Law Enforcement
CCP police leader elected to Interpol’s top committee despite human rights concerns, “red alert” abuse
November 26, 2021 6:03pm
Updated: November 26, 2021 8:20pm
A top Chinese Communist Party police leader was elected to serve a three-year term on Interpol’s executive committee on Thursday over the objections of exiled activists and an international alliance of legislators.
Hu Binchen, deputy director general of the Chinese Ministry of Public Security, was elected to one of the committee’s two Asia slots during Interpol’s General Assembly meeting in Istanbul, Turkey.
The Chinese Ministry of Public Security oversees law enforcement in the country, covering around 2 million law enforcement officers. The agency also operates “Operation Fox Hunt,” whose goal is to coerce Chinese dissidents abroad back to China.
Hu’s election puts “tens of thousands of Hong Kongers, Uyghurs, Tibetans, Taiwanese and Chinese dissidents living abroad at even graver risk,” said Andrew Gattolin, French Senator and co-chair of the Inter-Parliamentary Alliance on China (IPAC).
IPAC is an “international cross-party group towards reform on how democratic countries approach China.” It issued a statement opposing Hu’s candidacy last Monday, pointing to recent attempts by the Chinese government to use the “Red Notice” normally used to pursue fugitives to “persecute dissidents in exile.”
As an example, it cites the arrest of Uyghur activist Idris Hasan in Morocco on a now-deleted Red Notice. Amnesty International issued a press statement saying that Moroccan authorities must not extradite Hasan to China due to “risk of torture.”

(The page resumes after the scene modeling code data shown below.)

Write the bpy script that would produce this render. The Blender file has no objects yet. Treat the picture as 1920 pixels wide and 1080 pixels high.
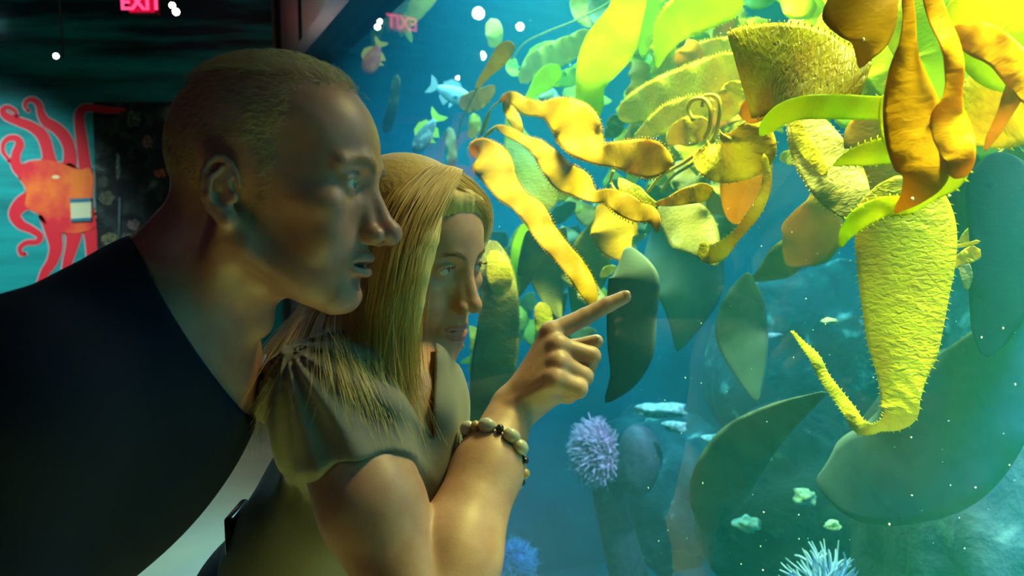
import bpy, math, random
import numpy as np
from mathutils import Vector, Matrix

# ------------------------------------------------------------------ camera
PI = math.pi
PITCH = math.radians(7.0)
FPX = 1500.0
CAMZ = 1.45
sc = bpy.context.scene
COL = sc.collection
cam_d = bpy.data.cameras.new('camera')
cam = bpy.data.objects.new('camera', cam_d)
COL.objects.link(cam)
cam_d.lens = 36 * FPX / 1920
cam_d.sensor_width = 36
cam_d.clip_start = 0.02
cam.location = (0, 0, CAMZ)
cam.rotation_euler = (PI / 2 - PITCH, 0, 0)
sc.camera = cam
cam_d.dof.use_dof = True
cam_d.dof.focus_distance = 0.95
cam_d.dof.aperture_fstop = 7.0

# ------------------------------------------------------------------ world and view
wd = bpy.data.worlds.new('world')
sc.world = wd
wd.use_nodes = True
wd.node_tree.nodes['Background'].inputs[0].default_value = (0.02, 0.05, 0.09, 1)
wd.node_tree.nodes['Background'].inputs[1].default_value = 0.12
sc.view_settings.view_transform = 'Standard'
sc.view_settings.look = 'None'
sc.view_settings.gamma = 1.0
sc.view_settings.exposure = 0.0
sc.cycles.max_bounces = 8
sc.cycles.diffuse_bounces = 3
sc.cycles.glossy_bounces = 3
sc.cycles.transmission_bounces = 4
sc.cycles.transparent_max_bounces = 12
sc.cycles.volume_bounces = 1
sc.cycles.use_denoising = True
sc.cycles.sample_clamp_indirect = 6.0
sc.cycles.caustics_reflective = False
sc.cycles.caustics_refractive = False

# camera frame and tank frame
FW = np.array([0, math.cos(PITCH), -math.sin(PITCH)])
UP = np.array([0, math.sin(PITCH), math.cos(PITCH)])
RT = np.array([1.0, 0, 0])
CAM = np.array([0, 0, CAMZ])
PHI = math.radians(21.85)
NW = np.array([math.cos(PHI), math.sin(PHI), 0])      # into the tank
NU = np.array([-math.sin(PHI), math.cos(PHI), 0])     # along the glass, away from the camera
GD = 0.50                                             # camera to glass


def ray(x, y):
    return FW + RT * (x - 960) / FPX + UP * (540 - y) / FPX


def C(x, y, d):
    """photo direction (x, y) at d metres along the view axis"""
    return CAM + ray(x, y) * d


def CF(X, Z, D):
    return CAM + RT * X + UP * Z + FW * D


def T(x, y, w):
    """photo direction (x, y) where it is w metres behind the tank glass"""
    r = ray(x, y)
    return CAM + r * (GD + w) / r.dot(NW)


def TK(u, w, z):
    return NU * u + NW * (GD + w) + np.array([0, 0, z])


def area(name, loc, target, size, power, color, spread=PI, sy=None):
    l = bpy.data.lights.new(name, 'AREA')
    l.energy = power
    l.color = color
    l.size = size
    if sy:
        l.shape = 'RECTANGLE'
        l.size_y = sy
    l.spread = spread
    o = bpy.data.objects.new(name, l)
    COL.objects.link(o)
    o.location = Vector(loc)
    o.rotation_euler = (Vector(target) - Vector(loc)).to_track_quat('-Z', 'Y').to_euler()
    return o


def spot(name, loc, target, power, color, angle, blend=0.5, radius=0.03):
    l = bpy.data.lights.new(name, 'SPOT')
    l.energy = power
    l.color = color
    l.spot_size = math.radians(angle)
    l.spot_blend = blend
    l.shadow_soft_size = radius
    o = bpy.data.objects.new(name, l)
    COL.objects.link(o)
    o.location = Vector(loc)
    o.rotation_euler = (Vector(target) - Vector(loc)).to_track_quat('-Z', 'Y').to_euler()
    return o


# lamps over the water (above the frame, over the kelp canopy), plus added fills
area('tank_lamp_canopy', TK(0.9, 0.74, 2.5), TK(0.85, 0.64, 1.2), 2.0, 150, (1.0, 0.92, 0.20), math.radians(62), 0.5)
area('tank_lamp_far', TK(3.0, 0.8, 2.55), TK(3.1, 0.9, 0.5), 1.2, 170, (0.5, 0.95, 1.0), math.radians(140), 2.2)
area('rear_cyan_fill', TK(0.3, 1.9, 2.55), TK(0.6, 1.7, 0.0), 0.8, 34, (0.12, 0.50, 1.0), math.radians(130), 1.8)  # cyan fill added to turn the water and rocks bluer
area('right_kelp_fill', TK(0.10, 0.42, 2.02), TK(0.08, 0.36, 1.3), 0.8, 185, (1.0, 0.93, 0.20), math.radians(60), 0.4)  # extra light added to brighten the upper right kelp
area('blue_fill', TK(0.0, 0.45, 2.45), TK(0.35, 1.75, 0.0), 0.8, 125, (0.02, 0.30, 1.0), math.radians(64), 0.5)  # deep blue fill added to tint the haze and reef
# a warm lamp close behind the glass lights the visitors' heads
spot('tank_lamp_front', TK(0.75, 0.30, 2.22), C(760, 260, .78), 60, (1.0, 0.78, 0.28), 42, 0.8, 0.10)
# narrow fill added over the reef to brighten the lilac anemone
spot('anemone_fill', TK(1.25, 1.15, 2.5), T(1150, 830, 1.05), 700, (1.0, 0.66, 0.85), 24, 0.8, 0.06)
# dim rosy fill added behind the camera for the visitors' near sides
area('camera_side_fill', (-1.6, -1.2, 2.9), (-.2, .8, 1.3), 0.9, 1.2, (0.95, 0.72, 0.82), math.radians(130))
# gallery spots
spot('mural_spot', (-3.3, 3.0, 2.7), (-3.2, 4.9, 1.05), 300, (0.75, 1.0, 0.98), 50, 0.9, 0.05)
spot('floor_spot', (-1.5, 3.2, 2.7), (-1.2, 3.2, 0.0), 50, (1.0, 0.92, 0.7), 75, 0.8, 0.05)

# ------------------------------------------------------------------ materials
def nt(name):
    m = bpy.data.materials.new(name)
    m.use_nodes = True
    m.node_tree.nodes.clear()
    return m, m.node_tree.nodes, m.node_tree.links


def pbr(name, col, rough=0.6, spec=0.5, noise=None, bump=None, metal=0.0, sss=0.0, coords='Object', sheen=0.0, coat=0.0):
    """noise: (scale, other colour, low, high) ; bump: (scale, strength, distance)"""
    m, N, L = nt(name)
    out = N.new('ShaderNodeOutputMaterial')
    b = N.new('ShaderNodeBsdfPrincipled')
    L.new(b.outputs[0], out.inputs[0])
    b.inputs['Base Color'].default_value = (*col, 1)
    b.inputs['Roughness'].default_value = rough
    b.inputs['Metallic'].default_value = metal
    b.inputs['Specular IOR Level'].default_value = spec
    b.inputs['Coat Weight'].default_value = coat
    if sheen:
        b.inputs['Sheen Weight'].default_value = sheen
    if sss:
        b.inputs['Subsurface Weight'].default_value = sss
        b.inputs['Subsurface Radius'].default_value = (0.012, 0.005, 0.003)
        b.inputs['Subsurface Scale'].default_value = 0.6
    tc = N.new('ShaderNodeTexCoord')
    if noise:
        s, c2, lo, hi = noise
        t = N.new('ShaderNodeTexNoise')
        t.inputs['Scale'].default_value = s
        t.inputs['Detail'].default_value = 5
        L.new(tc.outputs[coords], t.inputs['Vector'])
        r = N.new('ShaderNodeMapRange')
        r.inputs[1].default_value = lo
        r.inputs[2].default_value = hi
        L.new(t.outputs[0], r.inputs[0])
        mx = N.new('ShaderNodeMix')
        mx.data_type = 'RGBA'
        mx.inputs[6].default_value = (*col, 1)
        mx.inputs[7].default_value = (*c2, 1)
        L.new(r.outputs[0], mx.inputs[0])
        L.new(mx.outputs[2], b.inputs['Base Color'])
    if bump:
        s, st, d = bump
        t = N.new('ShaderNodeTexNoise')
        t.inputs['Scale'].default_value = s
        t.inputs['Detail'].default_value = 6
        L.new(tc.outputs[coords], t.inputs['Vector'])
        bp = N.new('ShaderNodeBump')
        bp.inputs['Strength'].default_value = st
        bp.inputs['Distance'].default_value = d
        L.new(t.outputs[0], bp.inputs['Height'])
        L.new(bp.outputs[0], b.inputs['Normal'])
    return m


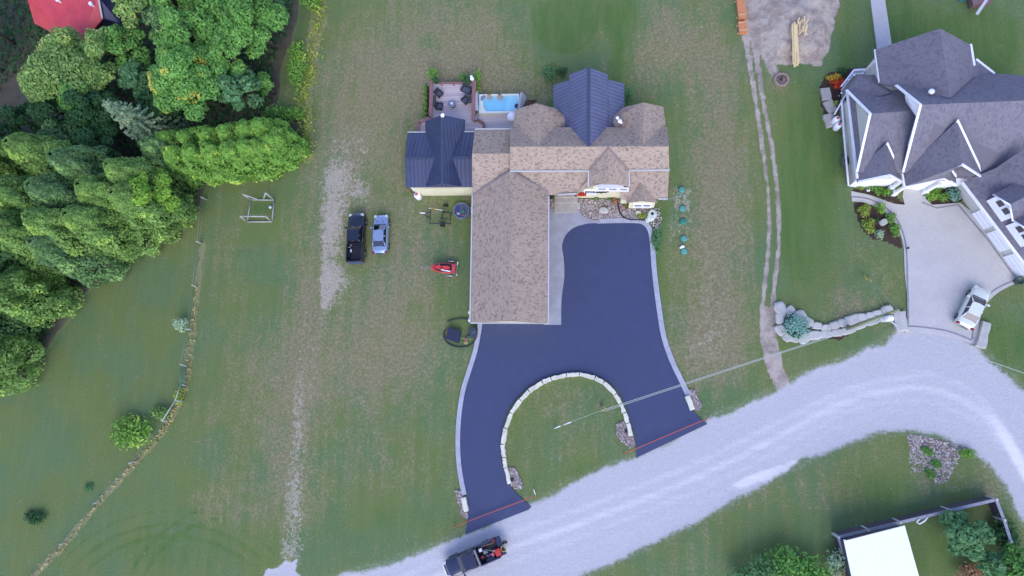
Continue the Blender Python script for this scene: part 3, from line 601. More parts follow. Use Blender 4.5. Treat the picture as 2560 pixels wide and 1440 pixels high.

Hu’s election was not the only controversial figure to be elected at the meeting. Emerati Major-General Ahmed Nasser al-Raisi was elected Interpol president. Two British citizens who were imprisoned in the United Arab Emirates have alleged Raisi oversaw their physical abuse.
One of the men, Matthew Hedges, tweeted that Raisi’s Interpol election was “a serious attack on the values it stands for” and “gives a green light to other authoritarian states that they can act without [sic] impunity.
Hedges was a PhD student in 2018 when he was arrested in Dubai during a research trip and imprisoned for seven months.
Turkey has been accused of abusing its position as host to push for the arrest of Turkish dissident citizens abroad.